Sunday, April 17, 2016

Hotrodding a Holiday Light Controller

So last week we had a look at the neon bulbs in the Electric Votary. The effect of lighting individual electrodes is accomplished by driving them with DC in both polarities. Here I describe the circuit to do that, based on an inexpensive holiday light controller.

I built this back in the late '90s when LED holiday lights were much less widespread: most decorative lights used incandescent bulbs. To drive these in changing patterns, inexpensive controllers using SCRs were common. (If you need a refresh on how SCRs work, here's the relevant wikipedia page.) I hacked many of these controllers as they were cheap and provided four channels of sequencing as well as dimming using phase control of the SCRs. Typically these were so cheap they had off-brand controller ICs or COB glob-tops, though I did manage to find a (sadly no longer) commercially available controller IC: the Holtek 2040A. Here's the application circuit from the Holtek 2040A data sheet (pdf link):

This circuit is a small triumph of cheap-ass engineering. The 5VDC power VSS comes from a voltage divider off the rectified mains, clamped with a zener. Since this is likely a CMOS chip consuming a few mA at most, this is a fine solution without the complexity and cost of a DC-DC converter. The 10M resistor from the AC mains is used to determine the line phase for phase-control dimming. Sadly this chip seems no longer available, but a microcontroller could drive the SCRs just as well with a little bit of programming and a way to determine line phase. Here's a STM application note about doing that.

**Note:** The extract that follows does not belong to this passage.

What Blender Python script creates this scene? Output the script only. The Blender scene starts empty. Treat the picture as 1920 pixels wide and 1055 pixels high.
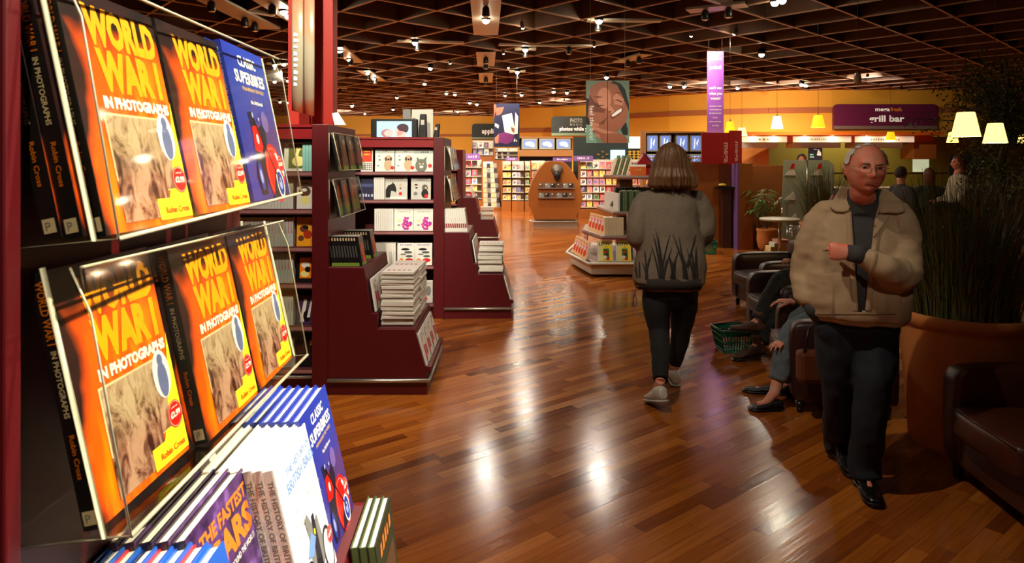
import bpy, bmesh, math, random
from mathutils import Vector, Matrix, noise
from mathutils.bvhtree import BVHTree
random.seed(7)
SC = bpy.context.scene
COL = SC.collection
F = 1250.0                       # focal length in pixels of the 1920 px wide frame
EYE = 1.6
R = math.radians

# ------------------------------------------------------------------ camera, world, exposure
cam = bpy.data.objects.new('camera', bpy.data.cameras.new('camera'))
COL.objects.link(cam); SC.camera = cam
cam.data.sensor_width = 36.0
cam.data.lens = 36.0 * F / 1920
cam.data.shift_y = -(527.5 - 300) / 1920
cam.location = (0, 0, EYE); cam.rotation_euler = (R(90), 0, 0)
cam.data.clip_start = 0.05; cam.data.clip_end = 100
cam.data.dof.use_dof = True; cam.data.dof.focus_distance = 6.5; cam.data.dof.aperture_fstop = 13.0
wd = bpy.data.worlds.new('world'); SC.world = wd; wd.use_nodes = True
wd.node_tree.nodes['Background'].inputs[0].default_value = (1.0, .62, .34, 1)
wd.node_tree.nodes['Background'].inputs[1].default_value = 0.035
SC.view_settings.view_transform = 'Standard'; SC.view_settings.look = 'None'
SC.view_settings.gamma = 1.0; SC.view_settings.exposure = 0.0
SC.view_settings.use_curve_mapping = False
SC.cycles.max_bounces = 5; SC.cycles.diffuse_bounces = 3; SC.cycles.glossy_bounces = 3
SC.cycles.transparent_max_bounces = 12; SC.cycles.transmission_bounces = 3
SC.cycles.use_denoising = True; SC.cycles.use_adaptive_sampling = True
SC.cycles.adaptive_threshold = 0.02
SC.cycles.caustics_reflective = False; SC.cycles.caustics_refractive = False
SC.cycles.sample_clamp_indirect = 6.0; SC.cycles.use_light_tree = True
LAMP_POWER = 1.0                 # one factor for every ceiling lamp

# ------------------------------------------------------------------ helpers
def px(x, y, d):
    """world point seen at pixel x,y of the photograph, d metres in front of the lens"""
    return Vector(((x - 960) * d / F, d, EYE - (y - 300) * d / F))
def pz(x, y, z):
    d = F * (EYE - z) / (y - 300)
    return Vector(((x - 960) * d / F, d, z))

MATS = {}
def mat(name, col, rough=.5, metal=0.0, emit=0, ecol=None, var=.08, scale=12.0, bump=0.0, spec=.5, coat=0, stretch=None):
    if name in MATS: return MATS[name]
    m = bpy.data.materials.new(name); m.use_nodes = True
    nt = m.node_tree; b = nt.nodes['Principled BSDF']
    b.inputs['Roughness'].default_value = rough; b.inputs['Metallic'].default_value = metal
    b.inputs['Specular IOR Level'].default_value = spec
    if coat: b.inputs['Coat Weight'].default_value = coat
    tc = nt.nodes.new('ShaderNodeTexCoord'); nz = nt.nodes.new('ShaderNodeTexNoise')
    nz.inputs['Scale'].default_value = scale; nz.inputs['Detail'].default_value = 2
    if stretch:
        mp = nt.nodes.new('ShaderNodeMapping'); mp.inputs['Scale'].default_value = stretch
        nt.links.new(tc.outputs['Object'], mp.inputs[0]); nt.links.new(mp.outputs[0], nz.inputs['Vector'])
    else: nt.links.new(tc.outputs['Object'], nz.inputs['Vector'])
    mx = nt.nodes.new('ShaderNodeMix'); mx.data_type = 'RGBA'
    mx.inputs[6].default_value = (*[max(0, c * (1 - var)) for c in col], 1)
    mx.inputs[7].default_value = (*[min(1, c * (1 + var)) for c in col], 1)
    nt.links.new(nz.outputs['Fac'], mx.inputs[0]); nt.links.new(mx.outputs[2], b.inputs['Base Color'])
    if bump:
        bp = nt.nodes.new('ShaderNodeBump'); bp.inputs['Strength'].default_value = 1
        bp.inputs['Distance'].default_value = bump
        nt.links.new(nz.outputs['Fac'], bp.inputs['Height']); nt.links.new(bp.outputs[0], b.inputs['Normal'])
    if emit:
        b.inputs['Emission Strength'].default_value = emit
        b.inputs['Emission Color'].default_value = (*(ecol or col), 1)
    MATS[name] = m; return m
def S(r, g, b):                                    # 0..255 sRGB to linear
    f = lambda c: (c / 255 / 12.92) if c / 255 <= .04045 else ((c / 255 + .055) / 1.055) ** 2.4
    return (f(r), f(g), f(b))
def C_(name, rgb, rough=.45, **k): return mat(name, S(*rgb), rough, **k)

def nodes_mat(name, rough=.4):
    m = bpy.data.materials.new(name); m.use_nodes = True; MATS[name] = m
    b = m.node_tree.nodes['Principled BSDF']; b.inputs['Roughness'].default_value = rough
    return m, m.node_tree, b
def mth(nt, op, a, b=None):
    n = nt.nodes.new('ShaderNodeMath'); n.operation = op
    for i, v in enumerate((a, b)):
        if v is None: continue
        if isinstance(v, (int, float)): n.inputs[i].default_value = v
        else: nt.links.new(v, n.inputs[i])
    return n.outputs[0]
def ramp(nt, fac, stops, interp='LINEAR'):
    n = nt.nodes.new('ShaderNodeValToRGB'); e = n.color_ramp.elements; n.color_ramp.interpolation = interp
    while len(e) > 1: e.remove(e[0])
    e[0].position = stops[0][0]; e[0].color = (*stops[0][1], 1)
    for p, c in stops[1:]:
        q = e.new(p); q.color = (*c, 1)
    nt.links.new(fac, n.inputs[0]); return n.outputs[0]
def mixc(nt, fac, a, b):
    n = nt.nodes.new('ShaderNodeMix'); n.data_type = 'RGBA'
    if isinstance(fac, (int, float)): n.inputs[0].default_value = fac
    else: nt.links.new(fac, n.inputs[0])
    for i, v in ((6, a), (7, b)):
        if isinstance(v, tuple): n.inputs[i].default_value = (*v, 1)
        else: nt.links.new(v, n.inputs[i])
    return n.outputs[2]

TEXT = {}
def tmesh(s, bold):
    k = (s, bold)
    if k not in TEXT:
        cu = bpy.data.curves.new('t', 'FONT'); cu.body = s; cu.size = 1; cu.offset = bold
        cu.resolution_u = 2; cu.fill_mode = 'FRONT'
        o = bpy.data.objects.new('t', cu); COL.objects.link(o)
        me = bpy.data.meshes.new_from_object(o)
        v = [(p.co.x, p.co.y) for p in me.vertices]; f = [tuple(p.vertices) for p in me.polygons]
        bpy.data.objects.remove(o); bpy.data.curves.remove(cu); bpy.data.meshes.remove(me)
        if not v: v = [(0, 0), (.1, 0), (0, .1)]; f = [(0, 1, 2)]
        TEXT[k] = (v, f, min(a for a, _ in v), max(a for a, _ in v), min(b for _, b in v), max(b for _, b in v))
    return TEXT[k]

class MB:
    def __init__(s): s.v = []; s.f = []; s.m = []; s.mi = []; s.sm = []
    def mat(s, m):
        if m not in s.m: s.m.append(m)
        return s.m.index(m)
    def add(s, vs, fs, m, smooth=False):
        o = len(s.v); s.v += [tuple(v) for v in vs]; i = s.mat(m)
        for f in fs: s.f.append(tuple(a + o for a in f)); s.mi.append(i); s.sm.append(smooth)
        return s
    def box(s, x0, x1, y0, y1, z0, z1, m, M=None):
        vs = [Vector((x, y, z)) for x in (x0, x1) for y in (y0, y1) for z in (z0, z1)]
        if M: vs = [M @ v for v in vs]
        return s.add(vs, [(0, 1, 3, 2), (4, 6, 7, 5), (0, 4, 5, 1), (2, 3, 7, 6), (0, 2, 6, 4), (1, 5, 7, 3)], m)
    def prism(s, pts, a0, a1, m, axis='y', M=None):
        """pts: closed 2-D outline; extruded along axis"""
        n = len(pts)
        def mk(p, a):
            v = {'y': (p[0], a, p[1]), 'x': (a, p[0], p[1]), 'z': (p[0], p[1], a)}[axis]
            return M @ Vector(v) if M else Vector(v)
        vs = [mk(p, a0) for p in pts] + [mk(p, a1) for p in pts]
        fs = [tuple(range(n - 1, -1, -1)), tuple(range(n, 2 * n))]
        fs += [(i, (i + 1) % n, n + (i + 1) % n, n + i) for i in range(n)]
        return s.add(vs, fs, m)
    def poly(s, pts, m): return s.add(pts, [tuple(range(len(pts)))], m)
    def loft(s, rings, m, caps=True, smooth=True, closed=True):
        n = len(rings[0]); vs = [p for r in rings for p in r]; fs = []
        for i in range(len(rings) - 1):
            for j in range(n if closed else n - 1):
                a = i * n + j; b = i * n + (j + 1) % n
                fs.append((a, b, b + n, a + n))
        if caps and closed:
            fs.append(tuple(range(n - 1, -1, -1))); fs.append(tuple(range((len(rings) - 1) * n, len(rings) * n)))
        return s.add(vs, fs, m, smooth)
    def tube(s, pts, r, m, n=8, smooth=True):
        pts = [Vector(p) for p in pts]
        if isinstance(r, (int, float)): r = [r] * len(pts)
        rings = []; up = None
        for i, p in enumerate(pts):
            t = (pts[min(i + 1, len(pts) - 1)] - pts[max(i - 1, 0)]).normalized()
            if up is None:
                up = Vector((0, 0, 1)) if abs(t.z) < .9 else Vector((1, 0, 0))
            a = t.cross(up)
            if a.length < 1e-4: a = t.cross(Vector((0, 1, 0)))
            a.normalize(); b = a.cross(t).normalized(); up = b
            ra, rb = (r[i] if isinstance(r[i], tuple) else (r[i], r[i]))
            rings.append([p + a * math.cos(2 * math.pi * k / n) * ra + b * math.sin(2 * math.pi * k / n) * rb for k in range(n)])
        return s.loft(rings, m, smooth=smooth)
    def lathe(s, prof, m, n=24, c=(0, 0, 0), caps=True, M=None, smooth=True):
        rings = []
        for r_, z in prof:
            ring = [Vector((c[0] + r_ * math.cos(2 * math.pi * k / n), c[1] + r_ * math.sin(2 * math.pi * k / n), c[2] + z)) for k in range(n)]
            rings.append([M @ p for p in ring] if M else ring)
        return s.loft(rings, m, caps=caps, smooth=smooth)
    def text(s, t, o, xd, zd, h, m, w=None, bold=0.0, center=False):
        if t[0] == '~':                             # lettering too small to read: a line of short strokes
            n = int(t[1:]); w = w or h * n * .7; o = Vector(o); xd = Vector(xd).normalized(); zd = Vector(zd).normalized(); x0 = -w / 2 if center else 0; rr = random.Random(n)
            for i in range(n):
                a, b = x0 + w * (i + .1) / n, x0 + w * (i + .62 + .25 * rr.random()) / n; k = h * (.6 + .4 * rr.random())
                s.poly([o + xd * a, o + xd * b, o + xd * b + zd * k, o + xd * (a + (b - a) * .3) + zd * k], m)
            return s
        v, f, x0, x1, y0, y1 = tmesh(t, bold)
        cap = .73; k = h / cap; kx = k if w is None else w / (x1 - x0)
        o = Vector(o); xd = Vector(xd).normalized(); zd = Vector(zd).normalized()
        off = (x1 - x0) * kx / 2 if center else 0
        s.add([o + xd * ((a - x0) * kx - off) + zd * (b * k) for a, b in v], f, m); return s
    def ell(s, c, xd, zd, rx, rz, m, n=20):
        c = Vector(c); xd = Vector(xd).normalized(); zd = Vector(zd).normalized()
        return s.poly([c + xd * rx * math.cos(2 * math.pi * k / n) + zd * rz * math.sin(2 * math.pi * k / n) for k in range(n)], m)
    def sphere(s, c, r, m, n=12, M=None):
        rr = r if isinstance(r, tuple) else (r, r, r); rings = []
        for i in range(n + 1):
            a = math.pi * (i + .02) / (n + .04)
            ring = [Vector((c[0] + rr[0] * math.sin(a) * math.cos(2 * math.pi * k / (2 * n)), c[1] + rr[1] * math.sin(a) * math.sin(2 * math.pi * k / (2 * n)), c[2] - rr[2] * math.cos(a))) for k in range(2 * n)]
            rings.append([M @ p for p in ring] if M else ring)
        return s.loft(rings, m)
    def mesh(s, name):
        me = bpy.data.meshes.new(name); me.from_pydata(s.v, [], s.f)
        for m in s.m: me.materials.append(m)
        me.polygons.foreach_set('material_index', s.mi); me.polygons.foreach_set('use_smooth', s.sm)
        me.update(); return me
    def build(s, name, parent=None, label=None, cat=None, group=None, kind=None, bevel=0, world=False, M=None):
        o = bpy.data.objects.new(name, s.mesh(name)); COL.objects.link(o)
        if parent:
            o.parent = parent
            if world: o.location = -Vector(parent.location)
        if M: o.matrix_basis = M
        if bevel:
            b = o.modifiers.new('bevel', 'BEVEL'); b.width = bevel; b.segments = 2; b.limit_method = 'ANGLE'
        tag(o, label, cat, group, kind); return o
def tag(o, label=None, cat=None, group=None, kind=None):
    if label: o['label'] = label
    if cat: o['category'] = cat
    if group: o['group'] = group
    if kind: o['kind'] = kind
    return o
def thing(name, label, cat, loc=(0, 0, 0), rz=0, group=None):
    o = bpy.data.objects.new(name, None); COL.objects.link(o); o.empty_display_size = .1
    o.location = loc; o.rotation_euler = (0, 0, rz); return tag(o, label, cat, group)
def put(me, name, M, label, cat, group=None):
    o = bpy.data.objects.new(name, me); COL.objects.link(o); o.matrix_basis = M
    return tag(o, label, cat, group)
def struct(mb, name, **k): return mb.build(name, kind='structure', **k)
ORD = 'first second third fourth fifth sixth seventh eighth ninth tenth eleventh twelfth thirteenth fourteenth fifteenth sixteenth seventeenth eighteenth nineteenth twentieth twenty-first twenty-second twenty-third twenty-fourth twenty-fifth twenty-sixth twenty-seventh twenty-eighth'.split()
def TR(x, y, z): return Matrix.Translation((x, y, z))
def RZ(a): return Matrix.Rotation(a, 4, 'Z')
def RX(a): return Matrix.Rotation(a, 4, 'X')
def RY(a): return Matrix.Rotation(a, 4, 'Y')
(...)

On the right in the image below is a commercial controller, with a house-marked DIP: note the manufacturers were so cheap they only stuffed three of the four output channels! My hacked version is on the left, the red wires go to a mode selection switch.

On to the hack. A neon bulb connected to the stock Holtek controller circuit above will light with the appropriate pattern, but only one electrode will turn on as the voltage across it is DC. However, with the addition of a few diodes, I was able to make bipolar voltages needed to light both electrodes individually. Here's the circuit I used:

I had forgotten details about this modification other than I threw in a couple of diodes but on reinspection it's kind of wonderfully bonkers. It's quite similar to the stock Holtek circuit above but with the addition of four diodes D1-D4 (I used pretty standard 1N4004 variety). L1-L4 are the SCR drive signals from the controller IC, and R1-R4 are the current limiting resistors for the neon bulbs (about 33K for NE-2s).

In practice the circuit works not unlike an H-bridge. Imagine the SCR T1 turned on in forward conduction mode; it will pass current when forward biased during the negative AC phase. Thus there would be a current path from the AC neutral, through D3 to RAILC, and through LMP1 (turning on the lower electrode) and R1, and T1. When the line phase goes positive, T1 will turn off in reverse blocking mode. The other three channels work similarly, allowing 16 different combinations of lamp electrodes to be turned on or off. (Exercise for the reader: what combinations of lit/unlit electrodes are not achievable with this circuit?)

Next week if I get around to it I will post video of other neon pieces built using this hack. A Nixie tube is especially interesting because you're not supposed to drive them backwards! :)

I should add the typical disclaimer about lethal voltages blah blah blah: if you experiment with this kind of circuit you will definitely want to know what you are doing, and I'm certainly not responsible if you don't. Have fun!